DIRECTIVE: Return, unaltered, every line from the beginning of the material below up to and including the one with "bpy.context.scene.camera = cam".
#####
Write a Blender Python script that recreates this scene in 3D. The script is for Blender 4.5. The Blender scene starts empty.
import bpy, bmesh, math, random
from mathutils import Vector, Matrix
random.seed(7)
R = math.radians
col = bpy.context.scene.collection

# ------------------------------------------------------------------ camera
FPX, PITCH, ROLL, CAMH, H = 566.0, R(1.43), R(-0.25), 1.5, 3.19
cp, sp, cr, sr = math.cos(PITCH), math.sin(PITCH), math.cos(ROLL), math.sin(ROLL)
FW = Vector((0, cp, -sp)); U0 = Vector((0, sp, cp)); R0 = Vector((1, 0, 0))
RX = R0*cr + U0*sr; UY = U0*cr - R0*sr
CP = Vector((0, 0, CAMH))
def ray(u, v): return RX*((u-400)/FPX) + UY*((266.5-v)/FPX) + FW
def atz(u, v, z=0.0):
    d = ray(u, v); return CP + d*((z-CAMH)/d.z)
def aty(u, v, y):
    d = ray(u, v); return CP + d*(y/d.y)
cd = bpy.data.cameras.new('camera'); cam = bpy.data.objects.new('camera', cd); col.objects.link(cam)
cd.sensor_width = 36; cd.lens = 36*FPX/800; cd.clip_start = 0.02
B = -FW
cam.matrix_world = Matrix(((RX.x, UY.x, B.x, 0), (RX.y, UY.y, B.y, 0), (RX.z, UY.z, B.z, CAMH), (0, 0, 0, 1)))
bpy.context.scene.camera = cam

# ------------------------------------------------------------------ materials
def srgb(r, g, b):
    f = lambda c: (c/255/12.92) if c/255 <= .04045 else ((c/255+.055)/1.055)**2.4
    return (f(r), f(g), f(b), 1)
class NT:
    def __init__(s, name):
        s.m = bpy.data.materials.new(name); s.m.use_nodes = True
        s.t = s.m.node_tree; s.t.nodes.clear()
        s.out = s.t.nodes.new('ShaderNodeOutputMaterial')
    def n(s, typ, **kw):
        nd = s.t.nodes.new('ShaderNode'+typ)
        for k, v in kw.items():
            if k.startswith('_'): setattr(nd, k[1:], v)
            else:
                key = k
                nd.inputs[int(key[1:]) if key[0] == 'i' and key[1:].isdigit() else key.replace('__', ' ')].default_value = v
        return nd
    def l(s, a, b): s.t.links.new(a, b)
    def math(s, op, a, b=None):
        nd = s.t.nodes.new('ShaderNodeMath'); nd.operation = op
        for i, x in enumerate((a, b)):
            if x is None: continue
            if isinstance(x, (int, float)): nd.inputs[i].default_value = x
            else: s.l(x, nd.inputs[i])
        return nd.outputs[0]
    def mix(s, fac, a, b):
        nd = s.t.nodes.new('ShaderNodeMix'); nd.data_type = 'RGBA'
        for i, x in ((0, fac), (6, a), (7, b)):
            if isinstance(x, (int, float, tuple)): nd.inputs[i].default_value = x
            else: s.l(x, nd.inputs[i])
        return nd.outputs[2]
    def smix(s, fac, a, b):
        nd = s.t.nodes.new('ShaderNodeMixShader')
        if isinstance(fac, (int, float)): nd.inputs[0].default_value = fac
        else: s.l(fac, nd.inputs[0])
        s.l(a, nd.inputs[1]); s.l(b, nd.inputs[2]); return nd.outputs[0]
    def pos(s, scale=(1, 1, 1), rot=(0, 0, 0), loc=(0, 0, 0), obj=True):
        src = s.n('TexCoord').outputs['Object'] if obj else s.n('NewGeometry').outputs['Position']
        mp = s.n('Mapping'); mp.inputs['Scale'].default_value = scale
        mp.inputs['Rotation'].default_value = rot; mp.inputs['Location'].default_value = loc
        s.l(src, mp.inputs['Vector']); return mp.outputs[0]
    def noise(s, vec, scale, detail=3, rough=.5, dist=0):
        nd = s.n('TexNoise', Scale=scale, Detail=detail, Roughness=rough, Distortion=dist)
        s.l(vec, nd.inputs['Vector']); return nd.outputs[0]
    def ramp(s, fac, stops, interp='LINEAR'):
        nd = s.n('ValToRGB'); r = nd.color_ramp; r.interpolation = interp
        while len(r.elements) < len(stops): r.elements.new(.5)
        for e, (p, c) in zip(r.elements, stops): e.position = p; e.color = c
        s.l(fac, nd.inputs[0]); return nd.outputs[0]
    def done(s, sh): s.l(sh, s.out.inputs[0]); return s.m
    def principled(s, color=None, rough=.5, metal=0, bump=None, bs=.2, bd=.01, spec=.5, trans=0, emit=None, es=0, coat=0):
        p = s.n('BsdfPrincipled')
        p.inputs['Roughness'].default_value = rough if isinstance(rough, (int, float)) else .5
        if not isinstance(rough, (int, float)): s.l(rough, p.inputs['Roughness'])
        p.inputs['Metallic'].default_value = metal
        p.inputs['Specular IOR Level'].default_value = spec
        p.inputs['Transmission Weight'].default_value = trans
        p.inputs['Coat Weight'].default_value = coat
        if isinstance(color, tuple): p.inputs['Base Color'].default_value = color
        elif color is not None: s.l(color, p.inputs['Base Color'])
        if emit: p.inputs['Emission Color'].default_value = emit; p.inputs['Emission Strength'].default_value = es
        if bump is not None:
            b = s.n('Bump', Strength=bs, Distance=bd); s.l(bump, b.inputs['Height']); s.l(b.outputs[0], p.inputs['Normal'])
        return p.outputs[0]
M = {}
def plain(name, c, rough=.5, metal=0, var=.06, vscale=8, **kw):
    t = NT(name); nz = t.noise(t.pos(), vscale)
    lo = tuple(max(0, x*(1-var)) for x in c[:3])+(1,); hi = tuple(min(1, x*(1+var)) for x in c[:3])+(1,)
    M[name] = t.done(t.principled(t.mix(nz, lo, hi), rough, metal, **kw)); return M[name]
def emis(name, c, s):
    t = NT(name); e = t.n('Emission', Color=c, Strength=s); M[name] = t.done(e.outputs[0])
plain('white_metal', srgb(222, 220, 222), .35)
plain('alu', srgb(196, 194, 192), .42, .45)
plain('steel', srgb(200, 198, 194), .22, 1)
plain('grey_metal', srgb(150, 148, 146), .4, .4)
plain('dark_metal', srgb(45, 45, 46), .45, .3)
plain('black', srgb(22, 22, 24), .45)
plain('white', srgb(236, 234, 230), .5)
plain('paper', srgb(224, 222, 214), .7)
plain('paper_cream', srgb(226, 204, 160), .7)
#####
RESULT FOR THIS TASK:
Write a Blender Python script that recreates this scene in 3D. The script is for Blender 4.5. The Blender scene starts empty.
import bpy, bmesh, math, random
from mathutils import Vector, Matrix
random.seed(7)
R = math.radians
col = bpy.context.scene.collection

# ------------------------------------------------------------------ camera
FPX, PITCH, ROLL, CAMH, H = 566.0, R(1.43), R(-0.25), 1.5, 3.19
cp, sp, cr, sr = math.cos(PITCH), math.sin(PITCH), math.cos(ROLL), math.sin(ROLL)
FW = Vector((0, cp, -sp)); U0 = Vector((0, sp, cp)); R0 = Vector((1, 0, 0))
RX = R0*cr + U0*sr; UY = U0*cr - R0*sr
CP = Vector((0, 0, CAMH))
def ray(u, v): return RX*((u-400)/FPX) + UY*((266.5-v)/FPX) + FW
def atz(u, v, z=0.0):
    d = ray(u, v); return CP + d*((z-CAMH)/d.z)
def aty(u, v, y):
    d = ray(u, v); return CP + d*(y/d.y)
cd = bpy.data.cameras.new('camera'); cam = bpy.data.objects.new('camera', cd); col.objects.link(cam)
cd.sensor_width = 36; cd.lens = 36*FPX/800; cd.clip_start = 0.02
B = -FW
cam.matrix_world = Matrix(((RX.x, UY.x, B.x, 0), (RX.y, UY.y, B.y, 0), (RX.z, UY.z, B.z, CAMH), (0, 0, 0, 1)))
bpy.context.scene.camera = cam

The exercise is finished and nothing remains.